High Court Won’t Review Deregulation Case

Jun 13, 2005  •  Post A Comment

Firing the starting gun in the lobbying battle over media ownership rules at the Federal Communications Commission and on Capitol Hill, the Supreme Court has announced its refusal to review a federal appeals court decision that threw out a controversial FCC effort to relax the regulations last year.

In a threat to the legal rationale for broadcast ownership restrictions, TV network and newspaper owners had urged the high court to use the case to overturn Red Lion-the landmark 1969 decision by the high court that established the justification for many radio and TV industry rules. But the court’s decision Monday punts all the deregulatory issues back to the FCC, which will either have to pass on deregulation or try to deregulate again without raising the hackles of the justices on the Court of Appeals in Philadelphia.

“The ball is back in the FCC’s court,” said Andy Schwartzman, president of the activist Media Access Project, which led the charge against the deregulation in the appeals court. “They [the FCC] have to redo their decision, this time without a bias in favor of deregulation.”

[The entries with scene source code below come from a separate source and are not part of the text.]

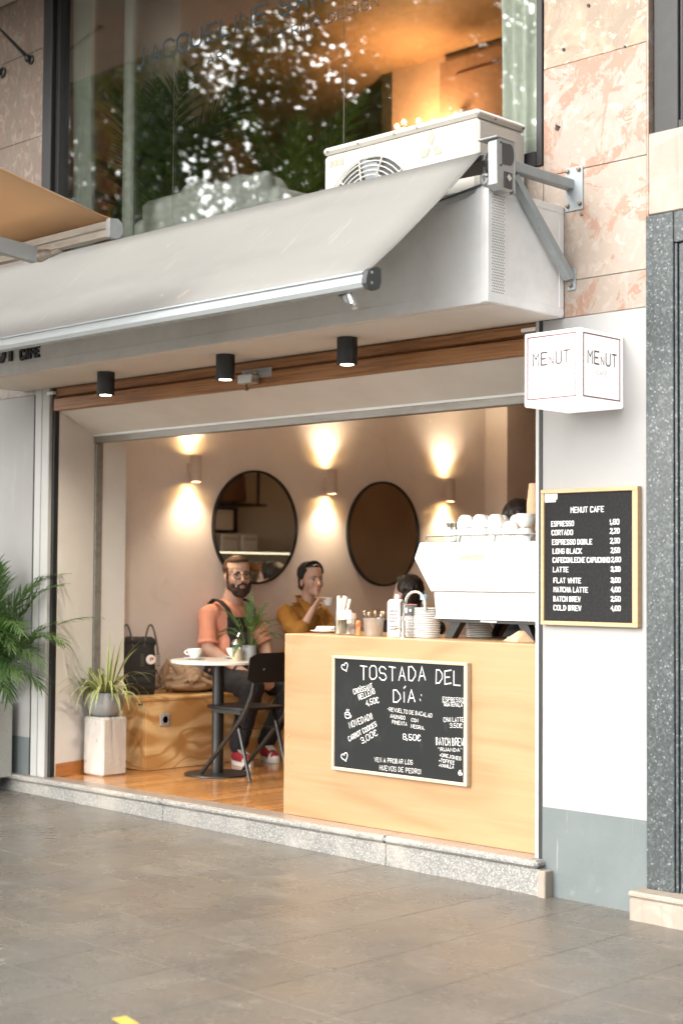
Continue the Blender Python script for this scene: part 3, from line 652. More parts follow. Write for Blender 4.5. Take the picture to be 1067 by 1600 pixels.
def curtain(name, x0, x1, y, z0, z1, label, waves, amp=.03, seed=1, slant=0.):
    rnd = random.Random(seed); n = waves * 10; mb = MB(); hs_ = 7; ph = rnd.uniform(0, 6)
    for side in (0, 1):
        pass
    vs = []; fs = []
    for j in range(hs_ + 1):
        t = j / hs_; z = z0 + (z1 - z0) * t
        for i in range(n + 1):
            u = i / n; x = x0 + (x1 - x0) * u + slant * (1 - t) * (u - .5)
            yy = y + amp * math.sin(u * waves * 2 * math.pi + ph + .8 * math.sin(u * 9 + t * .8)) * (.75 + .25 * math.sin(i * .7 + ph)) + .01 * math.sin(t * 5 + u * 8)
            vs.append(V(x, yy, z))
    fs = [(j * (n + 1) + i, j * (n + 1) + i + 1, (j + 1) * (n + 1) + i + 1, (j + 1) * (n + 1) + i) for j in range(hs_) for i in range(n)]
    mb.add(vs, fs); o = mb.build(name, CURTAIN, smooth=True, angle=180)
    sm = o.modifiers.new('thick', 'SOLIDIFY'); sm.thickness = .004
    return tag(o, label, 'curtain')
curtain('curtain', -3.82, -3.60, .15, 3.30, 5.2, 'sage curtain hanging at the left end of the big window', 6, .03, 2)
curtain('curtain', -.44, -.02, .20, 3.30, 5.2, 'sage curtain hanging at the right end of the big window', 6, .035, 3)
curtain('curtain', .72, 1.6, .22, 3.30, 5.2, 'sage curtain behind the small window above the lintel', 9, .035, 4)
MB_ = MB(); MB_.box(-3.30, -3.215, .14, .165, 3.30, 5.1, .004)
tag(MB_.build('window_post', POLE_IN), 'pale upright post just inside the left of the big window', 'post')
for i, x in enumerate((-3.01, -1.58)):
    w = MB(); w.tube([V(x, .30, 3.3), V(x, .30, 5.2)], .0035, 6)
    tag(w.build('hanging_wire', WIRE), ('thin pale wire hanging near the palm behind the glass', 'thin pale wire hanging left of the air conditioner behind the glass')[i], 'wire')

# ------------------------------------------------------------------ upstairs room
ZC = 5.27
wallbox('upstairs_floor', (-8, .5, .41, 4.5, 3.16, 3.285), UP_FLOOR, 'dark wooden floor of the upstairs room')
wallbox('upstairs_ceiling', (-8, .5, .42, 4.5, ZC, ZC + .1), UP_CEIL, 'glowing orange brown ceiling of the upstairs room')
wallbox('upstairs_back_wall', (-3.75, .5, 3.05, 3.2, 3.285, ZC), UP_WALL, 'brown back wall of the upstairs room')
wallbox('upstairs_dark_wall', (-8, -3.75, 4.4, 4.5, 3.285, ZC), UP_DARK, 'dark wall beyond the upstairs room')
wallbox('upstairs_side_wall', (-3.86, -3.75, 3.05, 4.4, 3.285, ZC), UP_DARK, 'dark return wall in the upstairs room')
wallbox('upstairs_right_wall', (.36, .5, .41, 3.05, 3.285, ZC), UP_WALL, 'right hand wall of the upstairs room')
wallbox('upstairs_left_wall', (-6.1, -6, .41, 4.4, 3.285, ZC), UP_WALL, 'left hand wall of the upstairs room')
wallbox('upstairs_column', (-4.06, -3.64, .86, 1.25, 3.285, ZC), UP_WALL, 'plain brown column behind the palms upstairs')
DR = thing('panel_door', (-2.0, 3.0, 3.285), 'tall brown panelled double door at the back of the upstairs room', 'door')
MB().box(-3.22, -.55, 2.985, 3.045, 3.285, 5.20, .004).build('door_surround', UP_DOOR, DR)
for x0 in (-3.06, -2.02, -.98 - .6):
    for z0, z1 in ((3.4, 4.02), (4.10, 4.62), (4.70, 5.08)):
        MB().box(x0, x0 + .86 if x0 < -1.7 else x0 + .8, 2.965, 2.99, z0, z1, .012).build('door_panel', UP_DOOR, DR)
CX, CYY, CHZ = -3.27, 2.80, 4.69
CH = thing('wall_chandelier', (CX, 3.05, 4.7), 'glowing cluster of small warm bulbs on the upstairs wall', 'wall lamp')
cr_ = MB(); cr_.tube([V(CX, 3.049, CHZ - .06), V(CX, CYY, CHZ - .10)], .012, 6)
for k in range(8):
    a = k * math.pi / 4; cr_.tube([V(CX, CYY, CHZ - .10), V(CX + .10 * math.cos(a), CYY + .10 * math.sin(a), CHZ - .11), V(CX + .15 * math.cos(a), CYY + .15 * math.sin(a), CHZ - .03)], .006, 6)
cr_.build('lamp_frame', GOLD, CH, smooth=True)
for k in range(8):
    a = k * math.pi / 4; b = MB(); b.lathe([(.001, -.012), (.012, -.008), (.015, .004), (.010, .018), (.001, .024)], (CX + .15 * math.cos(a), CYY + .15 * math.sin(a), CHZ), 10)
    b.build('bulb', BULB, CH, smooth=True)
def plight(name, loc, power, col, size=.05, kind='POINT', rot=None, spot=None, blend=1., parent=None):
    l = bpy.data.lights.new(name, kind); l.energy = power; l.color = col; l.shadow_soft_size = size
    if kind == 'SPOT': l.spot_size = spot; l.spot_blend = blend
    o = bpy.data.objects.new(name, l); COL.objects.link(o); o.location = loc
    if rot: o.rotation_euler = rot
    return o
plight('chandelier_light', (CX + .05, CYY - .10, CHZ - .06), 24, (1, .52, .23), .02)

# ================================================================== CANOPY BOX
CB = thing('canopy_box', (-2, -.27, 2.555), 'white boxed metal canopy above the cafe opening', 'canopy')
MB().box(-4.10, .083, -.526, -.002, 2.556, 2.575).build('soffit_panel', SOFFIT, CB)
MB().box(-4.07, .075, -.500, -.42, 2.5535, 2.5562).build('soffit_strip', SOFFIT, CB)
MB().box(-4.10, .086, -.5345, -.505, 2.560, 3.05, .003).build('fascia_panel', CANOPY, CB)
MB().box(-4.10, .05, -.5375, -.5345, 2.556, 2.612, .001).build('fascia_trim', CANOPY, CB)
MB().box(.045, .0875, -.5385, -.5, 2.557, 3.055, .004).build('corner_trim', CANOPY, CB)
MB().box(.06, .084, -.502, -.003, 2.56, 3.052, .002).build('end_panel', CANOPY, CB)
MB().box(.084, .0875, -.40, -.003, 2.56, 2.597, .0012).build('end_trim', CANOPY, CB)
MB().box(.084, .0875, -.42, -.003, 3.02, 3.052, .0012).build('end_trim', CANOPY, CB)
MB().box(.084, .0875, -.035, -.003, 2.598, 3.019, .0012).build('end_trim', CANOPY, CB)
MB().box(-4.10, -4.08, -.502, -.003, 2.56, 3.052).build('end_panel', CANOPY, CB)
gr = MB()                                                   # perforated strip: rows of round holes as dark recessed dots
for j in range(36):
    for i in range(7):
        y = -.508 + .012 * i + (.006 if j % 2 else 0); z = 2.605 + j * .0118
        gr.lathe([(.0032, -.001), (.0032, .0006)], (.0876, y, z), 6, 'x')
MB().box(.084, .0878, -.519, -.420, 2.56, 3.05, .001).build('vent_plate', CANOPY, CB)
tag(gr.build('vent_holes', DARK_PLASTIC, CB), kind='stuff')
text('sign_letters', 'UT', (-3.575, -.5375, 2.645), (-3.395, -.5375, 2.645), .135, .030, BLACK, CB, NF, raise_=.012)
text('sign_letters', 'MEN', (-3.98, -.5375, 2.655), (-3.66, -.5375, 2.655), .135, .030, BLACK, CB, NF, raise_=.012)
text('sign_letters', 'CAFÈ', (-3.335, -.5375, 2.634), (-3.152, -.5375, 2.638), .055, .0165, BLACK, CB, NF, raise_=.010)

# soffit lamps
SL0 = thing('soffit_lamp', (-2.937, -.235, 2.5535), 'black cylinder downlight under the canopy, left one of three', 'lamp', 'black cylinder downlights under the canopy')
l = MB(); l.lathe([(.040, -.128), (.049, -.130), (.050, -.128), (.050, 0)], (-2.937, -.235, 2.5535), 28); l.build('lamp_shell', BLACK, SL0, smooth=True)
l = MB(); l.lathe([(.001, -.1315), (.032, -.1315), (.032, -.128), (.001, -.128)], (-2.937, -.235, 2.5535), 20); l.build('lamp_lens', LAMP_SOFT, SL0, smooth=True)
for x in (-2.937, -1.90, -1.025): plight('soffit_beam', (x, -.24, 2.418), 40, (1, .88, .70), .03, 'SPOT', (0, 0, 0), R(150), 1.)
dup(SL0, (1.037, -.01, 0), 'black cylinder downlight under the canopy, middle one next to the metal plate')
dup(SL0, (1.912, .0, 0), 'black cylinder downlight under the canopy, right one of three')

# door sensor plate on the beam
DV = thing('shutter_lock', (-1.93, 0, 2.44), 'small metal lock box with pale printed plate on the oak beam', 'lock')
MB().box(-2.04, -1.805, -.0032, -.0002, 2.458, 2.508, .002).build('printed_plate', ALU_WHITE, DV)
text('plate_print', 'PORTES', (-2.015, -.0034, 2.487), (-1.945, -.0034, 2.489), .013, .0028, STEEL_GREY, DV, NF, z0=.0004)
text('plate_print', 'BLOQUES', (-1.905, -.0034, 2.489), (-1.825, -.0034, 2.491), .013, .0028, STEEL_GREY, DV, NF, z0=.0004)
MB().box(-2.005, -1.895, -.07, -.003, 2.425, 2.475, .006).build('lock_body', ALU, DV)
k = MB(); k.ell((-1.925, -.010, 2.488), (.010, .006, .014)); k.build('lock_knob', GOLD, DV, smooth=True)
k = MB(); k.tube([V(-1.955, -.045, 2.43), V(-1.955, -.045, 2.405)], .006, 8); k.ell((-1.955, -.045, 2.398), (.013, .013, .010)); k.build('pull_pin', SCREW, DV, smooth=True)

# ================================================================== AWNING
AX0, AX1 = -4.6, .062
AW = thing('awning', (-2, -.5, 2.5), 'faded grey fabric awning half open with pale aluminium front bar', 'awning')
def awn(t): return -.545 - .715 * t, 3.196 - .622 * t - .020 * math.sin(math.pi * t)
cv = MB(); NX, NT = 24, 10
for off in (0, -.004):
    pass
vs = []
for j in range(NT + 1):
    t = j / NT; y, z = awn(t)
    for i in range(NX + 1):
        x = AX0 + (AX1 - AX0) * i / NX
        vs.append(V(x, y, z + .004 * math.sin(i * 1.3 + j * .4) * math.sin(math.pi * t)))
cv.add(vs, [(j * (NX + 1) + i, j * (NX + 1) + i + 1, (j + 1) * (NX + 1) + i + 1, (j + 1) * (NX + 1) + i) for j in range(NT) for i in range(NX)])
c_ = cv.build('canvas', CANVAS, AW, smooth=True, angle=180); so = c_.modifiers.new('thick', 'SOLIDIFY'); so.thickness = .003
hem = MB(); hem.strip([V(AX1 - .018, awn(k / 8)[0] - .001, awn(k / 8)[1] + .0035) for k in range(9)], V(1, 0, 0), [.004] * 9); hem.build('hem', CANVAS, AW)
ro = MB(); ro.tube([V(AX0, -.50, 3.158), V(AX1 + .012, -.50, 3.158)], .043, 18); ro.build('roller', CANVAS, AW, smooth=True)
rc = MB(); rc.tube([V(AX1 + .012, -.50, 3.158), V(AX1 + .035, -.50, 3.158)], .034, 16); rc.tube([V(AX1 + .035, -.5, 3.158), V(AX1 + .05, -.5, 3.158)], .02, 12); rc.build('roller_cap', ALU, AW, smooth=True)
fb_ = MB(); prof = [(-1.255, 2.578), (-1.275, 2.582), (-1.296, 2.574), (-1.316, 2.560), (-1.326, 2.540), (-1.326, 2.524), (-1.312, 2.508), (-1.285, 2.502), (-1.262, 2.512), (-1.252, 2.54)]
fb_.prism(prof, 0, AX0, AX1 + .05); FBAR = fb_.build('front_bar', ALU_WHITE, AW, smooth=True, angle=35)
MB().box(AX0, AX1 + .05, -1.3285, -1.318, 2.560, 2.565).build('bar_bead', ALU_WHITE, AW)
ec = MB(); ec.prism([(y + (.006 if y > -1.29 else -.005), z + (.006 if z > 2.54 else -.006)) for y, z in prof], 0, AX1 + .05, AX1 + .075); ENDC = ec.build('end_cap', DARK_PLASTIC, AW, smooth=True, angle=35)
for z in (2.562, 2.522):
    s_ = MB(); s_.lathe([(.006, 0), (.006, .003)], (AX1 + .075, -1.302, z), 8, 'x'); s_.build('screw', ALU, ENDC)
ar = MB(); E1 = V(-.80, -.83, 2.83)
ar.tube([V(.045, -.505, 3.055), E1], .022, 8); ar.tube([E1, V(-.02, -1.27, 2.485)], .018, 8); ar.ell(E1, (.03, .03, .03)); ar.build('folding_arm', ALU_WHITE, AW, smooth=True)
af = MB(); af.cap(V(-.005, -1.275, 2.50), .012, V(.02, -1.278, 2.455), .011, 8); af.tube([V(.02, -1.278, 2.458), V(.027, -1.279, 2.438)], .013, 8); af.build('arm_fitting', ALU, AW, smooth=True)
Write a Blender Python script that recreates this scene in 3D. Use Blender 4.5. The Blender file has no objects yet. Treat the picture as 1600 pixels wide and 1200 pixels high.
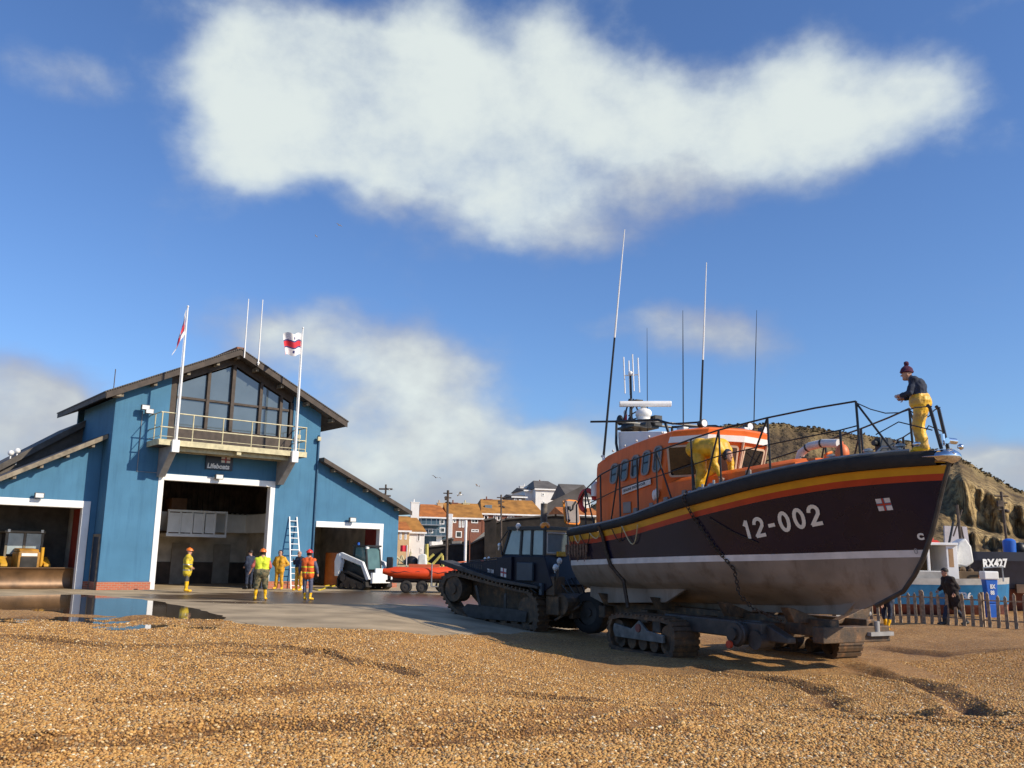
import bpy, bmesh, math, random
from mathutils import Vector, Matrix, noise
random.seed(7)
C = bpy.context.scene.collection
R = math.radians
# ------------------------------------------------------------------ camera numbers (also used to survey far things)
FP = 1400.; PIT = math.atan(270/1400.); ROL = math.atan(0.0175); CZ = 1.65
_c, _s = math.cos(ROL), math.sin(ROL)
F_ = Vector((0, math.cos(PIT), math.sin(PIT))); U0 = Vector((0, -math.sin(PIT), math.cos(PIT))); R0 = Vector((1, 0, 0))
RR = R0*_c + U0*_s; UU = U0*_c - R0*_s
def ray(px, py): return F_ + RR*((px-800)/FP) + UU*((600-py)/FP)
def at(px, py, Y):
    d = ray(px, py); k = Y/d.y; return Vector((d.x*k, Y, d.z*k+CZ))
def atz(px, py, z):
    d = ray(px, py); k = (z-CZ)/d.z; return Vector((d.x*k, d.y*k, z))
def lerp(T, x):
    if x <= T[0][0]: return T[0][1]
    for (a, b), (c, d) in zip(T, T[1:]):
        if x <= c: return b+(d-b)*(x-a)/(c-a)
    return T[-1][1]
def sst(a, b, x):
    t = max(0., min(1., (x-a)/(b-a))); return t*t*(3-2*t)

# ------------------------------------------------------------------ materials
MATS = {}
def mat(name, col, rough=.6, metal=0., var=.12, scale=3., bump=0., col2=None, spec=.5, bscale=None, thr=None, coat=0.):
    if name in MATS: return MATS[name]
    m = bpy.data.materials.new(name); m.use_nodes = True; MATS[name] = m
    nt = m.node_tree; N = nt.nodes; L = nt.links; b = N['Principled BSDF']
    b.inputs['Roughness'].default_value = rough; b.inputs['Metallic'].default_value = metal
    b.inputs['Specular IOR Level'].default_value = spec; b.inputs['Coat Weight'].default_value = coat
    tc = N.new('ShaderNodeTexCoord'); n = N.new('ShaderNodeTexNoise'); n.inputs['Scale'].default_value = scale
    n.inputs['Detail'].default_value = 6; L.new(tc.outputs['Object'], n.inputs['Vector'])
    r = N.new('ShaderNodeValToRGB'); L.new(n.outputs['Fac'], r.inputs['Fac'])
    c2 = col2 or tuple(max(0, c*(1-2.2*var)) for c in col)
    lo, hi = thr or (.3, .7)
    r.color_ramp.elements[0].position = lo; r.color_ramp.elements[1].position = hi
    r.color_ramp.elements[0].color = (*c2, 1); r.color_ramp.elements[1].color = (*(min(1, c*(1+var*.5)) for c in col), 1)
    L.new(r.outputs['Color'], b.inputs['Base Color'])
    if bump:
        n2 = N.new('ShaderNodeTexNoise'); n2.inputs['Scale'].default_value = bscale or scale*6; n2.inputs['Detail'].default_value = 4
        L.new(tc.outputs['Object'], n2.inputs['Vector'])
        bp = N.new('ShaderNodeBump'); bp.inputs['Strength'].default_value = bump; bp.inputs['Distance'].default_value = .02
        L.new(n2.outputs['Fac'], bp.inputs['Height']); L.new(bp.outputs['Normal'], b.inputs['Normal'])
    return m
BLUE = mat('blue_render', (.074, .205, .335), .8, 0, .07, .9, .35, bscale=60, spec=.25)
WHITE = mat('white_paint', (.87, .87, .85), .45, 0, .06, 2)
CREAM = mat('cream_paint', (.62, .55, .33), .5, 0, .15, 5)
DKWOOD = mat('dark_timber', (.075, .055, .042), .7, 0, .2, 4, .3)
ROOF = mat('roof_sheet', (.11, .095, .08), .75, 0, .2, 3, .3)
RTILE = mat('ridge_tile', (.30, .12, .06), .8, 0, .2, 8)
FASC = mat('fascia_timber', (.28, .23, .16), .7, 0, .25, 5, .2)
GLASS = mat('window_glass', (.10, .13, .15), .04, 0, .1, 1, spec=1.0)
DGLASS = mat('dark_glass', (.012, .013, .015), .05, 0, .1, 1, spec=.9)
INW = mat('interior_wall', (.60, .53, .43), .8, 0, .2, 1.5)
IND = mat('interior_dark', (.05, .045, .04), .8, 0, .3, 2)
INR = mat('interior_red_door', (.35, .05, .03), .6, 0, .15, 2)
STEEL = mat('galvanised_steel', (.45, .46, .46), .38, .7, .15, 8)
CHROME = mat('polished_steel', (.8, .8, .8), .15, 1, .05, 8)
GREYP = mat('grey_paint', (.33, .32, .31), .6, 0, .12, 3)
NAVY = mat('navy_hull_paint', (.006, .006, .026), .26, 0, .15, 1.5, spec=.4)
RUBB = mat('black_rubber', (.022, .019, .017), .75, 0, .2, 6, .3)
YEL = mat('yellow_band_paint', (.62, .31, .012), .45, 0, .08, 3)
RED = mat('red_band_paint', (.46, .045, .012), .45, 0, .08, 3)
ORANGE = mat('orange_deckhouse_paint', (.80, .165, .028), .5, 0, .1, 1.5, spec=.3)
HWHITE = mat('boot_stripe_paint', (.74, .70, .66), .4, 0, .1, 3)
ANTI = mat('hull_bottom_paint', (.31, .25, .195), .6, 0, .15, 1.1, .15, spec=.25)
DECK = mat('deck_grey', (.30, .29, .28), .75, 0, .15, 4)
DRUST = mat('muddy_steel', (.045, .033, .024), .65, .2, .35, 5, .4, col2=(.14, .085, .045))
TRNAVY = mat('tractor_navy_paint', (.009, .010, .022), .5, 0, .25, 2, spec=.35)
TRGREY = mat('tractor_grey_steel', (.065, .055, .048), .55, .2, .25, 4)
BLACK = mat('black_paint', (.015, .015, .016), .45, 0, .2, 4)
CHAIN = mat('rusty_chain', (.09, .06, .04), .6, .5, .3, 20)
SKIN = mat('skin', (.55, .30, .20), .55, 0, .08, 6)
HIVY = mat('hi_vis_yellow_cloth', (.75, .85, .04), .7, 0, .15, 9, .4)
YOIL = mat('yellow_oilskin', (.85, .48, .02), .5, 0, .18, 7, .6, bscale=12)
YBOOT = mat('yellow_rubber_boot', (.90, .50, .01), .35, 0, .06, 4)
ORAN = mat('orange_helmet', (.85, .20, .02), .35, 0, .06, 4)
REDH = mat('red_helmet', (.75, .05, .03), .35, 0, .06, 4)
OVEST = mat('orange_hi_vis_cloth', (.85, .14, .02), .7, 0, .12, 9, .4)
NAVYC = mat('navy_cloth', (.025, .035, .065), .85, 0, .2, 8, .5, bscale=14)
GREYC = mat('grey_trousers', (.10, .09, .08), .85, 0, .2, 8, .5, bscale=14)
DARKC = mat('dark_brown_coat', (.030, .022, .018), .85, 0, .2, 8, .5, bscale=14)
CAMO = mat('camouflage_cloth', (.20, .16, .08), .85, 0, 0, 9, .3, col2=(.05, .06, .035), thr=(.44, .56))
PINKC = mat('red_shirt_cloth', (.55, .13, .10), .8, 0, .1, 8)
HAIR = mat('dark_hair', (.02, .014, .01), .7)
MAROON = mat('maroon_wool', (.13, .02, .035), .95, 0, .3, 30, .6, col2=(.03, .02, .06))
RIBO = mat('orange_inflatable_tube', (.80, .075, .012), .45, 0, .08, 3)
TARP = mat('white_tarpaulin', (.78, .78, .74), .7, 0, .1, 3, .5)
BRUST = mat('dozer_blade_brown', (.20, .11, .05), .4, .3, .25, 2)
DOZY = mat('dozer_yellow', (.75, .40, .03), .5, 0, .15, 3)
WOODP = mat('weathered_pale_wood', (.46, .34, .22), .85, 0, .25, 12, .4)
POLE = mat('pole_timber', (.12, .09, .07), .85, 0, .25, 6)
TARRED = mat('black_tarred_boards', (.030, .024, .019), .85, 0, .35, 1.2, .4)
BBLUE = mat('fishing_boat_blue', (.02, .17, .36), .45, 0, .12, 3)
BBLACK = mat('fishing_boat_black', (.015, .015, .028), .4, 0, .15, 3)
BRED = mat('fishing_boat_red_bottom', (.17, .05, .035), .7, 0, .25, 3)
BGREY = mat('fishing_boat_grey', (.42, .40, .37), .7, 0, .15, 3)
BARB = mat('blue_barrel_plastic', (.02, .13, .55), .4, 0, .08, 3)
LAMPG = mat('lamp_glass', (.8, .8, .78), .1, 0, .05, 3, spec=.9)
AMBER = mat('amber_lens', (.85, .28, .02), .2, 0, .05, 3)
LYEL = mat('faded_yellow_beam', (.62, .52, .13), .6, 0, .15, 3)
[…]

Added Jeff Chester, executive director of the watchdog Center for Digital Democracy, in a written statement: “Now Big Media’s political flacks will swarm over the FCC and Congress, plying their lobbying wares (money, airtime, revolving door employment). [FCC] Chairman [Kevin] Martin needs to get the facts-not the media industry spin. If he pursues a [former FCC Chairman] Michael Powell, ‘I don’t need the facts because I know the facts,’ approach, his tenure will be marked with a similar legal and public disgrace.”